We are in an extraordinary era of astronomy. There exists a suite of current and upcoming facilities that are designed to study the universe across the entire electromagnetic spectrum. The James Webb Space Telescope, or JWST for short, is a particularly revolutionary observatory. JWST successfully launched in late 2021 and is the premier space-based facility for near- and mid-infrared astronomy.  The 6.5-meter space telescope is specifically equipped with four state-of-the-art instruments that include capabilities for imaging, spectroscopy, and coronagraphy. Thanks to these powerful capabilities, JWST is providing unprecedented sensitivity and enabling detailed studies of planets in the Solar System to distant exoplanets around cool stars to regions where stars are forming and dying. JWST’s capabilities extend even further, ranging out to study galaxies near and far, getting closer than ever to the era after the Big Bang.
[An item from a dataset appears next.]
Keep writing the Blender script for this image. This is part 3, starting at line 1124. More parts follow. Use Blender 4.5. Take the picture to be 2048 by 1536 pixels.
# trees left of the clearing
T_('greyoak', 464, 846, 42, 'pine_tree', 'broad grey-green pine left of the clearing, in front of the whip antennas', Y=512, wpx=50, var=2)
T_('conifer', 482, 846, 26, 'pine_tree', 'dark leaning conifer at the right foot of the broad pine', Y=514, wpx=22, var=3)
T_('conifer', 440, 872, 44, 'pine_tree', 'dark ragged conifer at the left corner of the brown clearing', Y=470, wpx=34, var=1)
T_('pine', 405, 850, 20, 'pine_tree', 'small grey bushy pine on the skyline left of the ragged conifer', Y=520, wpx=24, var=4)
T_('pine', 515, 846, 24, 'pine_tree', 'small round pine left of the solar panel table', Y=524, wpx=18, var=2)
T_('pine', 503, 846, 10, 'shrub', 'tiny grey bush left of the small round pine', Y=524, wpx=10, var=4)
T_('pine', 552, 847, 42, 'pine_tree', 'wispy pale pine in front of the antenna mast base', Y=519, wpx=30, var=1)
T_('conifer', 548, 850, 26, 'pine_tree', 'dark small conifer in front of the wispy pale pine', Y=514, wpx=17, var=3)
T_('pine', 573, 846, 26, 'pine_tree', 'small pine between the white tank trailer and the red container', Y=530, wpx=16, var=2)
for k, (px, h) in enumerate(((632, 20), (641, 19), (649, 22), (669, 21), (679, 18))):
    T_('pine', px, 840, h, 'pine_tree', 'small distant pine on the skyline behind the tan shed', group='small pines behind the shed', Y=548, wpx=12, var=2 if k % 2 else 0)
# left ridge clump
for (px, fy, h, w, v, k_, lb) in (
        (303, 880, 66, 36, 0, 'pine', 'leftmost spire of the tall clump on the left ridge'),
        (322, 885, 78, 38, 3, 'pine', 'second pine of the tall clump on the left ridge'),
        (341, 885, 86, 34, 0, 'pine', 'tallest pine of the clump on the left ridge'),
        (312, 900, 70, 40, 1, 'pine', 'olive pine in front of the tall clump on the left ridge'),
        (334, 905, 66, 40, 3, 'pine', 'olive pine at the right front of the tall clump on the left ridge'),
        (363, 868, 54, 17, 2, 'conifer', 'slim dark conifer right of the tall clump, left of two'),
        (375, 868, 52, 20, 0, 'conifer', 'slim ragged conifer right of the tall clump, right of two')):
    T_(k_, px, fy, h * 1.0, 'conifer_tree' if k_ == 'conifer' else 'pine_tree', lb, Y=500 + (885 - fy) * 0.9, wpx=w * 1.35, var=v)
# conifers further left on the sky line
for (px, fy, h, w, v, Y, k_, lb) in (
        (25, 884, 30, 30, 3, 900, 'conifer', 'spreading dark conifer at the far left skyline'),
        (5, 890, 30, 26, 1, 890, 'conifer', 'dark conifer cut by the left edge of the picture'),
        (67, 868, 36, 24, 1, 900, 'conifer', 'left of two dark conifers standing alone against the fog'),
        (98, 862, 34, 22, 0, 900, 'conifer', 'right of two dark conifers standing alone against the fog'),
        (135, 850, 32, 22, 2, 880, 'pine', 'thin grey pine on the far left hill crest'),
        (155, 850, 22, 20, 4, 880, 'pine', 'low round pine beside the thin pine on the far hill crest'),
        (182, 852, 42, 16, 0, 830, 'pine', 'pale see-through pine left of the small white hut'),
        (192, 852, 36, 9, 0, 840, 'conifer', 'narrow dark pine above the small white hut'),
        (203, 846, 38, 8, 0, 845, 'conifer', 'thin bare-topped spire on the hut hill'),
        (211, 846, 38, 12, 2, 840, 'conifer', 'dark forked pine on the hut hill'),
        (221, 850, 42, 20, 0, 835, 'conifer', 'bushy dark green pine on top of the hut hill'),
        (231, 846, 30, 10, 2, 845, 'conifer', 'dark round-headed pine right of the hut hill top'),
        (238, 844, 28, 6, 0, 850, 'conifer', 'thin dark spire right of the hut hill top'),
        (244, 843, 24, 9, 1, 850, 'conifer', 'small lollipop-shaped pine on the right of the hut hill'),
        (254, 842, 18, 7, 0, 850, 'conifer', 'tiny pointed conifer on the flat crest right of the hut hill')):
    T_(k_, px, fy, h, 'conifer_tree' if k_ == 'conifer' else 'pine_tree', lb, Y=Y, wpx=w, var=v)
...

Guest lecturer, Dr. Knicole Colón will discuss the latest status of JWST and will highlight key science results obtained within its first years of science operations. The results from JWST are already re-writing textbooks, and we expect that will continue for years to come.

Dr. Knicole Colón is an Astrophysicist at NASA’s Goddard Space Flight Center in Greenbelt, MD. She is the James Webb Space Telescope (JWST) Deputy Project Scientist for Exoplanet Science, and the Project Scientist for the Transiting Exoplanet Survey Satellite (TESS) and Pandora SmallSat missions. She uses optical and infrared telescopes, including the Hubble Space Telescope, JWST, and TESS, to study “extreme” exoplanets that are unlike any planets in our solar system. Her goal is to learn about the composition of their atmospheres and gain insight into how they formed and evolved.

Colón received her B.S. in Physics (with a minor in Mathematics) from The College of New Jersey in 2007, where she held a National Hispanic Merit Scholarship. She then obtained her Ph.D. in Astronomy from the University of Florida in 2012. During graduate school, she was awarded a National Science Foundation Graduate Research Fellowship and became a Young Explorer of the National Geographic Society. Since joining NASA’s Goddard Space Flight Center in 2017, Colón has received a NASA Group Achievement Award for her role in an Astrophysics Large Mission Study Team, a NASA Silver Achievement Medal and a NASA Group Achievement Award for her role in the TESS mission, a NASA Group Achievement Award for her role in the JWST mission, a NASA Group Achievement Award for her role in the NASA Exoplanet Explorers team, and a NASA Exceptional Scientific Achievement Medal for her research on the extremely inflated exoplanet known as KELT-11b.